** EXERCISE **
Set down the data below without change, skipping the pictures it holds.
====== COLLECTED DATA ======
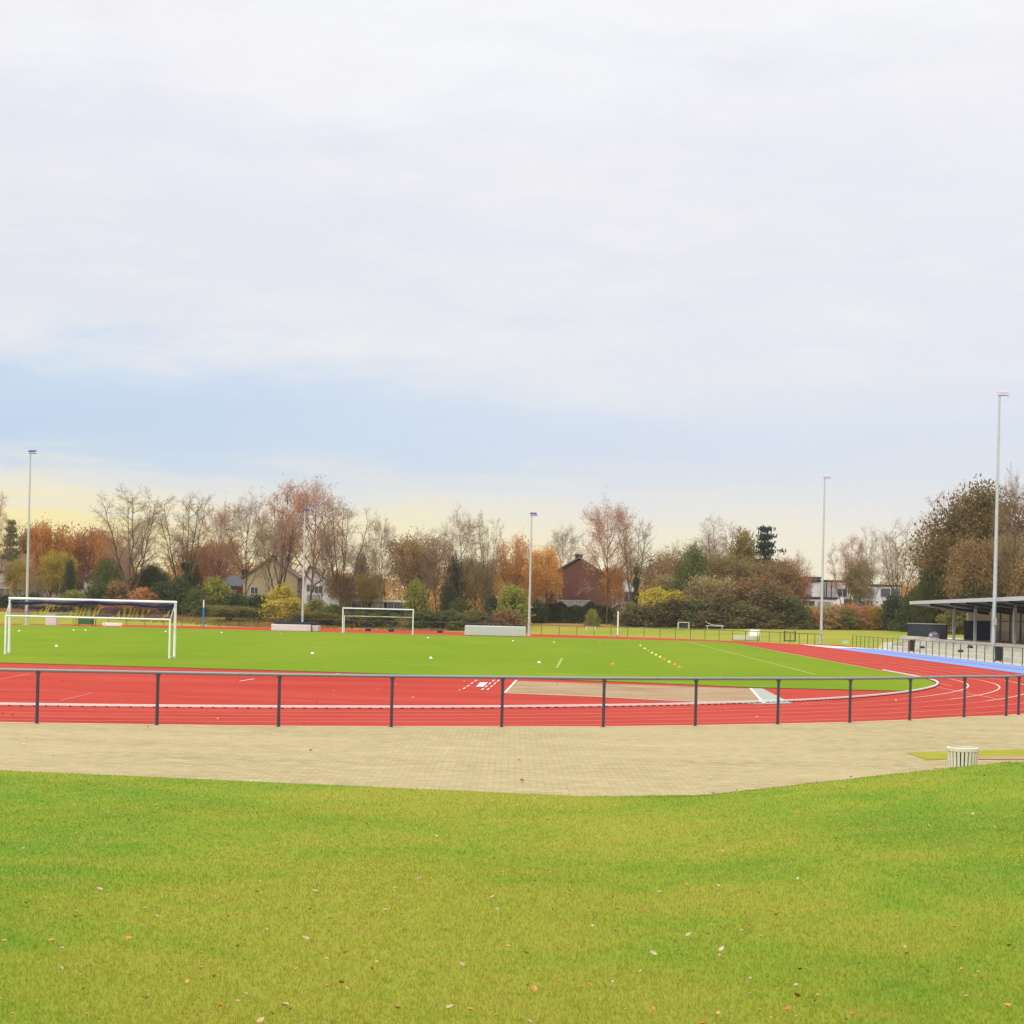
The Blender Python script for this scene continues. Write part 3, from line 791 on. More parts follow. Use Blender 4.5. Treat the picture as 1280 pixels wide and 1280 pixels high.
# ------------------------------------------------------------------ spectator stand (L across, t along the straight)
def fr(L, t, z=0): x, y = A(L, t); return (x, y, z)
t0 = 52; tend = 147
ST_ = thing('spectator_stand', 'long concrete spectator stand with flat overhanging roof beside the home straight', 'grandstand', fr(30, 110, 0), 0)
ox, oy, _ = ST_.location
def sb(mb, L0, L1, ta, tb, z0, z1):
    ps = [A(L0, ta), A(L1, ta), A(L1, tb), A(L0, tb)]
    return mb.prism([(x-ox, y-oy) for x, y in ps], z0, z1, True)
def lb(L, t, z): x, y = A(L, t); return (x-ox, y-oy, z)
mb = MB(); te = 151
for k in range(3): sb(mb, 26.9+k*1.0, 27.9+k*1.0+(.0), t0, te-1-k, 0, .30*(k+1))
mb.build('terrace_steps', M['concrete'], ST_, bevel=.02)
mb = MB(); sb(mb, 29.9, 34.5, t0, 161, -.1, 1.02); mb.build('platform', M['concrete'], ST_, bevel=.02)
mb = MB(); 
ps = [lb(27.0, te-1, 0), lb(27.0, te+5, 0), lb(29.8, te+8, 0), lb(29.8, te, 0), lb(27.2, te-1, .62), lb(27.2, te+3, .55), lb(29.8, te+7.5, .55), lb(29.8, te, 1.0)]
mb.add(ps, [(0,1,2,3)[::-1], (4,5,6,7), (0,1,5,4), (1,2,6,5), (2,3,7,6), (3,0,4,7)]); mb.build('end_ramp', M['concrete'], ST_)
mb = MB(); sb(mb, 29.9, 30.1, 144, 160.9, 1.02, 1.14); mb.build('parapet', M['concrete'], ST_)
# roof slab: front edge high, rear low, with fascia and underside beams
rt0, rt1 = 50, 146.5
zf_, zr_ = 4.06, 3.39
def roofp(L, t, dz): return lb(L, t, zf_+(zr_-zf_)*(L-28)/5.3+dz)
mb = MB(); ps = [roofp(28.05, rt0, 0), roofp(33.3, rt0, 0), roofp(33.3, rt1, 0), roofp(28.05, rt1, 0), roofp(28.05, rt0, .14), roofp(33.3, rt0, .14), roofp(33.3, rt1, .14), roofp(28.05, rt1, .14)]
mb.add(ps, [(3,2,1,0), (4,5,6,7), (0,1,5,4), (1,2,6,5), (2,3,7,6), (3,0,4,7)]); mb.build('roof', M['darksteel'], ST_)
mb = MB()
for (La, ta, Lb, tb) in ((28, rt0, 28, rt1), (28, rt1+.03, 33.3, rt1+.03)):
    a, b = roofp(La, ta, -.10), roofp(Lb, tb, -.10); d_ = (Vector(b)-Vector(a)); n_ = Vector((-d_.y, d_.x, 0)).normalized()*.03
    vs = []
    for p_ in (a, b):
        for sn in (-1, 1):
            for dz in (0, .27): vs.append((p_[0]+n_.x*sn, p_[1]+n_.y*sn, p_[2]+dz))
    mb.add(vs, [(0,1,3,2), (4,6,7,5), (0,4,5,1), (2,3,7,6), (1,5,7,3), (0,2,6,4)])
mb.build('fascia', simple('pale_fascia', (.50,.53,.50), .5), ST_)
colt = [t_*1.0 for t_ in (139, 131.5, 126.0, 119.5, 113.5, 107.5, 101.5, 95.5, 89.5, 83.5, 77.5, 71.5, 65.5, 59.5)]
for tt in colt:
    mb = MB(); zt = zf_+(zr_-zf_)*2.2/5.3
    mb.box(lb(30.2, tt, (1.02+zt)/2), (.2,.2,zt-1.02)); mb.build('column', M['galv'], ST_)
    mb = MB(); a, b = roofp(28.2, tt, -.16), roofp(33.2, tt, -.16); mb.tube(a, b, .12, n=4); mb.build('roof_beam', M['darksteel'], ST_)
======
** WRITTEN ANSWER **
The Blender Python script for this scene continues. Write part 3, from line 791 on. More parts follow. Use Blender 4.5. Treat the picture as 1280 pixels wide and 1280 pixels high.
# ------------------------------------------------------------------ spectator stand (L across, t along the straight)
def fr(L, t, z=0): x, y = A(L, t); return (x, y, z)
t0 = 52; tend = 147
ST_ = thing('spectator_stand', 'long concrete spectator stand with flat overhanging roof beside the home straight', 'grandstand', fr(30, 110, 0), 0)
ox, oy, _ = ST_.location
def sb(mb, L0, L1, ta, tb, z0, z1):
    ps = [A(L0, ta), A(L1, ta), A(L1, tb), A(L0, tb)]
    return mb.prism([(x-ox, y-oy) for x, y in ps], z0, z1, True)
def lb(L, t, z): x, y = A(L, t); return (x-ox, y-oy, z)
mb = MB(); te = 151
for k in range(3): sb(mb, 26.9+k*1.0, 27.9+k*1.0+(.0), t0, te-1-k, 0, .30*(k+1))
mb.build('terrace_steps', M['concrete'], ST_, bevel=.02)
mb = MB(); sb(mb, 29.9, 34.5, t0, 161, -.1, 1.02); mb.build('platform', M['concrete'], ST_, bevel=.02)
mb = MB(); 
ps = [lb(27.0, te-1, 0), lb(27.0, te+5, 0), lb(29.8, te+8, 0), lb(29.8, te, 0), lb(27.2, te-1, .62), lb(27.2, te+3, .55), lb(29.8, te+7.5, .55), lb(29.8, te, 1.0)]
mb.add(ps, [(0,1,2,3)[::-1], (4,5,6,7), (0,1,5,4), (1,2,6,5), (2,3,7,6), (3,0,4,7)]); mb.build('end_ramp', M['concrete'], ST_)
mb = MB(); sb(mb, 29.9, 30.1, 144, 160.9, 1.02, 1.14); mb.build('parapet', M['concrete'], ST_)
# roof slab: front edge high, rear low, with fascia and underside beams
rt0, rt1 = 50, 146.5
zf_, zr_ = 4.06, 3.39
def roofp(L, t, dz): return lb(L, t, zf_+(zr_-zf_)*(L-28)/5.3+dz)
mb = MB(); ps = [roofp(28.05, rt0, 0), roofp(33.3, rt0, 0), roofp(33.3, rt1, 0), roofp(28.05, rt1, 0), roofp(28.05, rt0, .14), roofp(33.3, rt0, .14), roofp(33.3, rt1, .14), roofp(28.05, rt1, .14)]
mb.add(ps, [(3,2,1,0), (4,5,6,7), (0,1,5,4), (1,2,6,5), (2,3,7,6), (3,0,4,7)]); mb.build('roof', M['darksteel'], ST_)
mb = MB()
for (La, ta, Lb, tb) in ((28, rt0, 28, rt1), (28, rt1+.03, 33.3, rt1+.03)):
    a, b = roofp(La, ta, -.10), roofp(Lb, tb, -.10); d_ = (Vector(b)-Vector(a)); n_ = Vector((-d_.y, d_.x, 0)).normalized()*.03
    vs = []
    for p_ in (a, b):
        for sn in (-1, 1):
            for dz in (0, .27): vs.append((p_[0]+n_.x*sn, p_[1]+n_.y*sn, p_[2]+dz))
    mb.add(vs, [(0,1,3,2), (4,6,7,5), (0,4,5,1), (2,3,7,6), (1,5,7,3), (0,2,6,4)])
mb.build('fascia', simple('pale_fascia', (.50,.53,.50), .5), ST_)
colt = [t_*1.0 for t_ in (139, 131.5, 126.0, 119.5, 113.5, 107.5, 101.5, 95.5, 89.5, 83.5, 77.5, 71.5, 65.5, 59.5)]
for tt in colt:
    mb = MB(); zt = zf_+(zr_-zf_)*2.2/5.3
    mb.box(lb(30.2, tt, (1.02+zt)/2), (.2,.2,zt-1.02)); mb.build('column', M['galv'], ST_)
    mb = MB(); a, b = roofp(28.2, tt, -.16), roofp(33.2, tt, -.16); mb.tube(a, b, .12, n=4); mb.build('roof_beam', M['darksteel'], ST_)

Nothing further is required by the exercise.